Argentina: granting Burford’s request for YPF shares would ‘violate international law’

The financial firm had asked for the country’s equity stake as partial payment for the US$16.1 billion trial over the company’s expropriation

The Argentine government has asked U.S. Judge Loretta Preska to reject Burford Capital’s request to grant the company all the country’s shares in oil and gas company YPF, arguing that doing so would violate Argentine and international law. 

In September, Preska ordered Argentina to pay US$16.1 billion to Burford in a lawsuit over the country’s 2012 expropriation of most of YPF’s shares. The financial firm requested the shares in April as partial payment for the sum owed.

The expropriation case is on appeal. The Appeals Court must now rule on the case, and it could ultimately land in the U.S. Supreme Court.

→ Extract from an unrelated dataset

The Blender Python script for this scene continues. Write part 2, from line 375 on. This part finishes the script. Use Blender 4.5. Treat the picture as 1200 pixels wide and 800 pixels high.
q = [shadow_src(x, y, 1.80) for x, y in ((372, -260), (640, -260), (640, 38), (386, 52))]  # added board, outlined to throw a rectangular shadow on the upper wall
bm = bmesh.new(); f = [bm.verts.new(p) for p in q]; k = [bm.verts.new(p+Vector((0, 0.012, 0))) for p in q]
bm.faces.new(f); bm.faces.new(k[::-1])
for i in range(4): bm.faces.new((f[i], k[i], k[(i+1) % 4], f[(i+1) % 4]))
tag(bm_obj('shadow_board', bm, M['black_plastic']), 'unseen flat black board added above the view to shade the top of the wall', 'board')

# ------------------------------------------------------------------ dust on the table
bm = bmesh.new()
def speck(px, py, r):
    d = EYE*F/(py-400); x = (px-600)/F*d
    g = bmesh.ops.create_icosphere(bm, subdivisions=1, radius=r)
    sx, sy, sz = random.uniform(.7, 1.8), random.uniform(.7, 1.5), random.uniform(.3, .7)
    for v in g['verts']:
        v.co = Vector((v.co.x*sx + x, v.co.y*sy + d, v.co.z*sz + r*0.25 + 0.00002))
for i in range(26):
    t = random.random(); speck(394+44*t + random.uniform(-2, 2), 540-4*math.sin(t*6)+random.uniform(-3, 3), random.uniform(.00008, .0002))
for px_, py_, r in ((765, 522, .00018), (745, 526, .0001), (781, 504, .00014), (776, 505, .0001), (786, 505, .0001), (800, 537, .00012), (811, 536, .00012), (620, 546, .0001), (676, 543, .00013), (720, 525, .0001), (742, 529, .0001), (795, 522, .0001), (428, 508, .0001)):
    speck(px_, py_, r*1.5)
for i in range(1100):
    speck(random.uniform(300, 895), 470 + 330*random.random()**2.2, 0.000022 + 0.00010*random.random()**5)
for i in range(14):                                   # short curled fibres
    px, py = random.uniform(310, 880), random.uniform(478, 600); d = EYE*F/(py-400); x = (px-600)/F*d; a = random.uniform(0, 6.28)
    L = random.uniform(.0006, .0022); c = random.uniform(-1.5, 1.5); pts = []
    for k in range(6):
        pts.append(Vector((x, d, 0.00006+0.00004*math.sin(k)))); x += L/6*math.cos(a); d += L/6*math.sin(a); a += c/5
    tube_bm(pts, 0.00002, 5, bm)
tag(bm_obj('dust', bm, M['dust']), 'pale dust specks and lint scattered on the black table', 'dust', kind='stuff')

Between the national and provincial governments, Argentina currently owns 51% of the company’s shares. Giving them to Burford would mean the country relinquishing its controlling stake in the nation’s largest energy company.

Argentina, represented by the Sullivan & Cromwell LLP law firm, argued in a memorandum filed on Thursday that the share turnover would violate international and Argentine law, as well as the New York Civil Practice Law and Rules. It also said the turnover would violate the Foreign Sovereign Immunities Act (FSIA), a U.S. law establishing criteria for whether a foreign state is immune from the jurisdiction of U.S. courts.

The YPF case dates back to 2012, when Argentina’s Congress expropriated 51% of YPF shares from Spanish multinational Repsol, which was the majority shareholder at the time. Three years later, Burford Capital bought the trial rights from three companies that owned part of the remaining shares — Petersen Energia Inversora, Petersen Energía, and Eton Park. Burford took Argentina to court, claiming the country had failed to make a tender offer for their YPF shares. Preska ruled in their favor in September.

On Thursday, Argentina argued in a memorandum that it would violate the YPF Expropriation Law if the country delivered its 51% stake to the plaintiffs. The law prohibits the “future transfer” of the shares unless the decision is approved in Congress by two thirds of legislators. 

The country’s lawyers added that, under the act-of-state doctrine, U.S. courts cannot declare an “official act of a foreign sovereign” to be invalid.

Argentina added that the FSIA would require the YPF shares to either be in the United States or used for a commercial activity there. “The YPF shares have never been in the United States and cannot be brought here,” Argentina argued. “Instead, the YPF Shares are uncertificated Argentine securities, which exist in book-entry form in the custody of Caja de Valores S.A., a privately owned securities depositary,” the memorandum read.

Moreover, Argentina argued that an order requiring the turnover of Argentina’s assets from its territory would violate international law. “A state may not exercise jurisdiction to enforce in the territory of another state without the consent of that other state,” the memorandum said.

When Burford’s ask was made public in April, Sebastián Maril, CEO of Latam Advisors LLC, who has been following the case closely, told the Herald that Burford is not interested in seizing YPF, but rather in forcing an out-of-court negotiation.

However, he noted that Preska could grant Burford’s request for the shares, since in November, she said the country’s 51% equity stake could be pledged as collateral for the debt.